Leave out the pictures, and write out exactly the lines from the beginning of the material to the line holding "COL = sc.collection", that line included, and nothing else.

+===+

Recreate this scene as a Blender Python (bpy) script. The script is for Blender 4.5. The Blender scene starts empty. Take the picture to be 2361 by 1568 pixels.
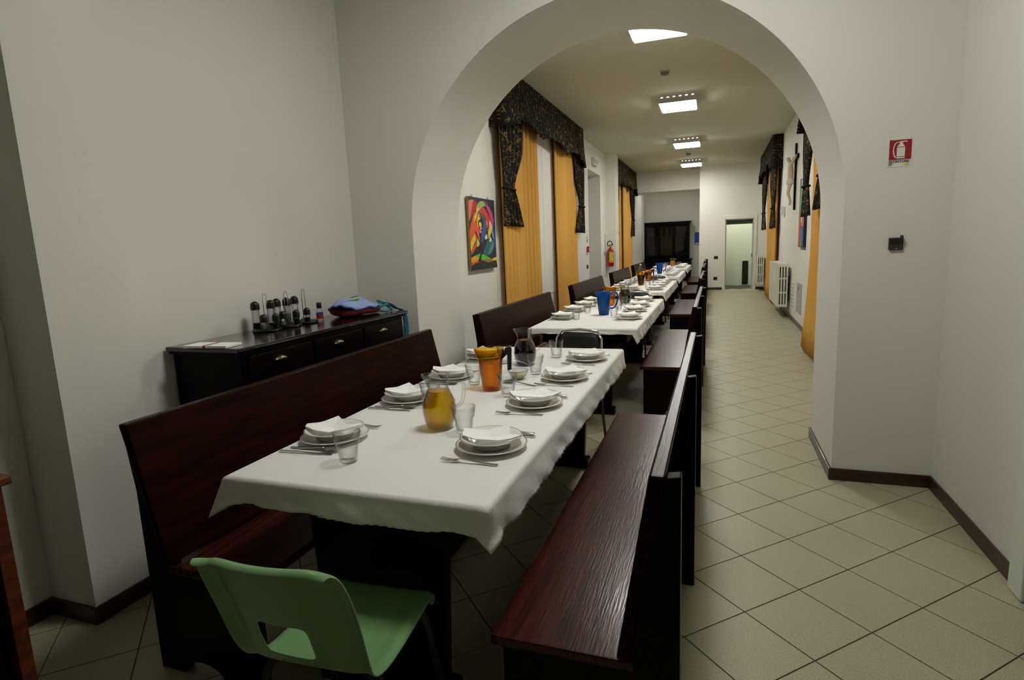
import bpy, bmesh, math, random
from mathutils import Matrix, Vector
random.seed(7)
PI = math.pi
sc = bpy.context.scene
COL = sc.collection

# ------------------------------------------------------------------ camera
W, H = 2361, 1568
FPX = 1326.7
CAMZ = 1.439
YAW, PIT, ROL = .3438, .1591, -.0405
def cam_axes():
    c, s = math.cos(YAW), math.sin(YAW)
    fwd = Vector((-s*math.cos(PIT), c*math.cos(PIT), -math.sin(PIT)))
    right = Vector((c, s, 0)); up = right.cross(fwd)
    a, b = math.cos(ROL), math.sin(ROL)
    return a*right+b*up, -b*right+a*up, fwd
CR, CU, CF = cam_axes()
cd = bpy.data.cameras.new('camera'); cam = bpy.data.objects.new('camera', cd); COL.objects.link(cam)
cd.sensor_fit = 'HORIZONTAL'; cd.sensor_width = 36; cd.lens = 36*FPX/W
cd.clip_start = .02; cd.clip_end = 100
cam.matrix_world = Matrix(((CR.x, CU.x, -CF.x, 0), (CR.y, CU.y, -CF.y, 0), (CR.z, CU.z, -CF.z, CAMZ), (0, 0, 0, 1)))
sc.camera = cam

# ------------------------------------------------------------------ world, exposure
wd = bpy.data.worlds.new('night'); sc.world = wd; wd.use_nodes = True
wd.node_tree.nodes['Background'].inputs[0].default_value = (.55, .6, .7, 1)
wd.node_tree.nodes['Background'].inputs[1].default_value = .02
vs = sc.view_settings
vs.view_transform = 'Standard'; vs.look = 'None'; vs.gamma = 1; vs.use_curve_mapping = False
vs.exposure = 0.0
LAMP = 51.0        # strength of the ceiling lamp diffusers
LAMP_NEAR = 40.0   # the lamp of the front room is weaker
LAMP_COL = (1.0, 1.0, .955)

# ------------------------------------------------------------------ materials
def nm(name):
    m = bpy.data.materials.new(name); m.use_nodes = True
    nt = m.node_tree; nt.nodes.clear()
    o = nt.nodes.new('ShaderNodeOutputMaterial')
    return m, nt, o
def node(nt, t, **k):
    n = nt.nodes.new(t)
    for a, v in k.items(): setattr(n, a, v)
    return n
def lk(nt, a, b): nt.links.new(a, b)
def C4(c): return (c[0], c[1], c[2], 1)
def srgb(r, g, b):
    f = lambda u: (u/255/12.92 if u/255 <= .04045 else ((u/255+.055)/1.055)**2.4)
    return (f(r), f(g), f(b))

def basic(name, col, rough=.5, metal=0, noise=0, nscale=20, bump=0, bscale=80, coat=0, spec=.5, col2=None, trans=0):
    m, nt, o = nm(name)
    p = node(nt, 'ShaderNodeBsdfPrincipled')
    p.inputs['Base Color'].default_value = C4(col)
    p.inputs['Roughness'].default_value = rough
    p.inputs['Metallic'].default_value = metal
    p.inputs['Coat Weight'].default_value = coat
    p.inputs['Coat Roughness'].default_value = .08
    p.inputs['Specular IOR Level'].default_value = spec
    tc = node(nt, 'ShaderNodeTexCoord')
    n = node(nt, 'ShaderNodeTexNoise'); n.inputs['Scale'].default_value = nscale; n.inputs['Detail'].default_value = 4
    lk(nt, tc.outputs['Object'], n.inputs['Vector'])
    mx = node(nt, 'ShaderNodeMixRGB'); 
    c2 = col2 if col2 else tuple(x*(1-noise) for x in col)
    mx.inputs[1].default_value = C4(col); mx.inputs[2].default_value = C4(c2)
    lk(nt, n.outputs['Fac'], mx.inputs[0]); lk(nt, mx.outputs[0], p.inputs['Base Color'])
    if bump:
        n2 = node(nt, 'ShaderNodeTexNoise'); n2.inputs['Scale'].default_value = bscale; n2.inputs['Detail'].default_value = 3
        lk(nt, tc.outputs['Object'], n2.inputs['Vector'])
        b = node(nt, 'ShaderNodeBump'); b.inputs['Strength'].default_value = bump; b.inputs['Distance'].default_value = .01
        lk(nt, n2.outputs['Fac'], b.inputs['Height']); lk(nt, b.outputs[0], p.inputs['Normal'])
    lk(nt, p.outputs[0], o.inputs[0])
    return m

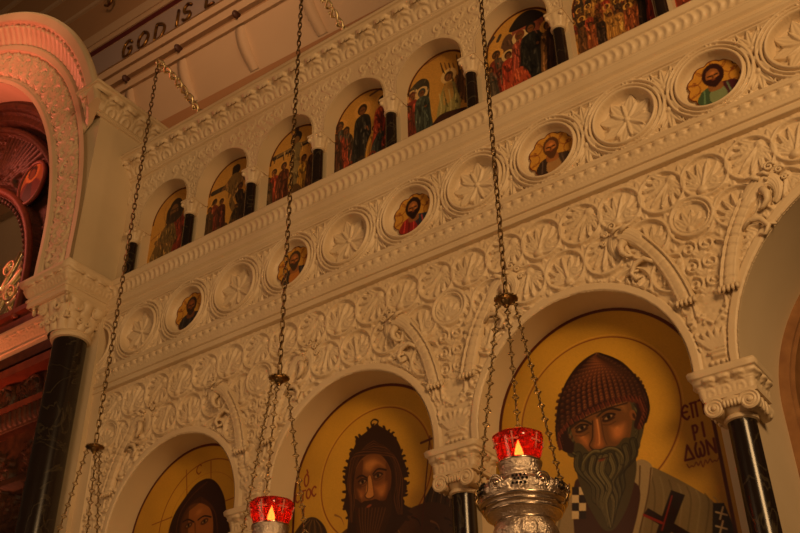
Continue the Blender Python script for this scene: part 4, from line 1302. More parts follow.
# ---- portrait roundels in the frieze
def portrait(x, robe, mantle, hair, hz, beard, label, pale=None, face=(142, 88, 44)):
    cv = Canvas(-.17, .17, -.17, .17, .0035, (190, 136, 50))
    # scallop scribing and tiny letters either side
    for k in range(10):
        a = k * 2 * PI / 10
        cv.ring((.118 * math.cos(a), .118 * math.sin(a)), .042, .006, (108, 52, 20), .55)
    cv.poly([(-.125, -.2), (-.1, -.07), (-.05, -.02), (.05, -.02), (.105, -.05), (.14, -.2)], robe)
    cv.poly([(.0, -.02), (.06, -.02), (.115, -.05), (.145, -.2), (.05, -.2), (.03, -.1)], mantle)
    dk = tuple(int(c * .55) for c in robe); lt = tuple(min(255, int(c * 1.5 + 20)) for c in robe)
    for k in range(5): cv.stroke([(-.06 + k * .03, -.03), (-.07 + k * .035, -.1), (-.09 + k * .045, -.19)], .008, dk if k % 2 else lt, .8)
    if pale: cv.poly([(-.03, -.05), (.03, -.03), (.05, -.12), (.0, -.16), (-.04, -.11)], pale)
    cv.poly([(-.03, .0), (.03, .0), (.035, -.05), (-.03, -.05)], face, alpha=.9)
    cv.ell((0, .052), .050 * hz, .064 * hz, hair); cv.ell((-.003, .045), .036, .050, face); cv.ell((.0, .064), .024, .016, tuple(min(255, int(c * 1.45)) for c in face), 0, .9, soft=.4); cv.ell((-.018, .034), .011, .009, tuple(min(255, int(c * 1.35)) for c in face), 0, .8, soft=.4); cv.ell((.016, .034), .011, .009, tuple(min(255, int(c * 1.35)) for c in face), 0, .8, soft=.4)
    cv.poly([(-.036, .03), (-.012, .026), (.0, .022), (.012, .026), (.032, .03), (.03, -.005), (.0, -.03 * beard), (-.03, -.005)], hair)
    cv.ell((-.001, .018), .01, .004, (120, 54, 32))
    cv.stroke([(-.026, .05), (-.008, .048)], .007, (34, 18, 8)); cv.stroke([(.006, .048), (.024, .05)], .007, (34, 18, 8)); cv.stroke([(-.001, .048), (-.003, .03)], .005, (72, 36, 16))
    for sx in (-1, 1): cv.stroke([(sx * .09, .03), (sx * .105, .035), (sx * .095, .045), (sx * .11, .05)], .006, (110, 48, 20), .8)
    cv.grain(.02)
    lin = cv.lin()
    nr, na = 34, 120
    rr_, aa = np.meshgrid(np.linspace(0, 1, nr), np.linspace(0, 2 * PI, na), indexing='ij')
    edge = .139 + .016 * np.abs(np.sin(aa * 5 + .3)) - .006
    U = rr_ * edge * np.cos(aa); Vv = rr_ * edge * np.sin(aa)
    ii = np.clip(np.round((U + .17) / .0035).astype(int), 0, len(cv.x) - 1); jj = np.clip(np.round((Vv + .17) / .0035).astype(int), 0, len(cv.z) - 1)
    P = np.stack([x + .012 + U, np.full(U.shape, .020), ZM + .002 + Vv], -1)
    colr = lin[ii, jj]
    colr[-2:] = srgb(np.array((96, 44, 18)) / 255.)
    o = grid('portrait_roundel', P, PAINT, None, colors=colr, smooth=False)
    tag(o, label, 'icon', 'painted portrait roundels in the frieze')


PX = [P0 + PP * (k - 5) for k in (1, 3, 5, 7, 9)]
portrait(PX[0], (40, 34, 34), (30, 28, 32), (52, 34, 20), 1.0, 1.1, 'scalloped gold roundel of a man all in black, in the frieze end by the pier', face=(110, 62, 30))
portrait(PX[1], (52, 46, 40), (40, 44, 48), (66, 48, 30), 1.0, 1.3, 'scalloped gold roundel of a dark-robed man holding an orange globe at his chest', pale=(176, 110, 44))
portrait(PX[2], (134, 36, 30), (44, 54, 66), (38, 20, 12), 1.12, 1.3, 'scalloped gold roundel of a dark-haired man in crimson with a blue shoulder')
portrait(PX[3], (54, 40, 32), (66, 50, 38), (88, 54, 28), 1.0, 1.2, 'scalloped gold roundel of a pale-haired man outlined in brown, with an open collar', pale=(160, 120, 72), face=(156, 96, 46))
portrait(PX[4], (62, 84, 58), (70, 30, 38), (48, 22, 20), 1.15, 1.0, 'scalloped gold roundel of a short-bearded man in green, largest and highest of the frieze', pale=(120, 132, 92))

# ================================================================== doorway beyond the right-hand column
g_ = tag(empty('doorway_frame', (-.185, .64, 0)), 'gilded orange arched door frame deep inside the doorway arch', 'door frame')
def arcband(mb, cx, zs, R0, R1, y0, y1, zb, n=48):
    th = np.linspace(0, PI, n)
    inn = [(cx + R0, zb)] + [(cx + R0 * math.cos(t), zs + R0 * math.sin(t)) for t in th] + [(cx - R0, zb)]
    out = [(cx + R1, zb)] + [(cx + R1 * math.cos(t), zs + R1 * math.sin(t)) for t in th] + [(cx - R1, zb)]
    V = []; k = len(inn)
    for P in ([(p, y0) for p in inn], [(p, y0) for p in out], [(p, y1) for p in out], [(p, y1) for p in inn]):
        V += [(p[0], y, p[1]) for p, y in P]
    F = [(a * k + i, a * k + i + 1, ((a + 1) % 4) * k + i + 1, ((a + 1) % 4) * k + i) for a in range(4) for i in range(k - 1)]
    mb.add(V, F)
mb = MB(); arcband(mb, -.185, 3.6, .805, .875, .535, .70, 0); auto_smooth(mb.build('arch_moulding', GILT, g_), 40)
mb = MB(); arcband(mb, -.185, 3.6, .785, .808, .555, .70, 0); auto_smooth(mb.build('inner_bead', GILT, g_), 40)
mb = MB()
arcband(mb, -.185, 3.6, .0, .80, .66, .67, 0, 40)
o = mb.build('doorway_sheet', BACKD)  # plain dark sheet added to stand for the dark opening
tag(o, 'dark brown sheet standing for the dark opening inside the gilded doorway', 'curtain')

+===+

ANSWER TO THE EXERCISE:
Recreate this scene as a Blender Python (bpy) script. The script is for Blender 4.5. The Blender scene starts empty. Take the picture to be 2361 by 1568 pixels.
import bpy, bmesh, math, random
from mathutils import Matrix, Vector
random.seed(7)
PI = math.pi
sc = bpy.context.scene
COL = sc.collection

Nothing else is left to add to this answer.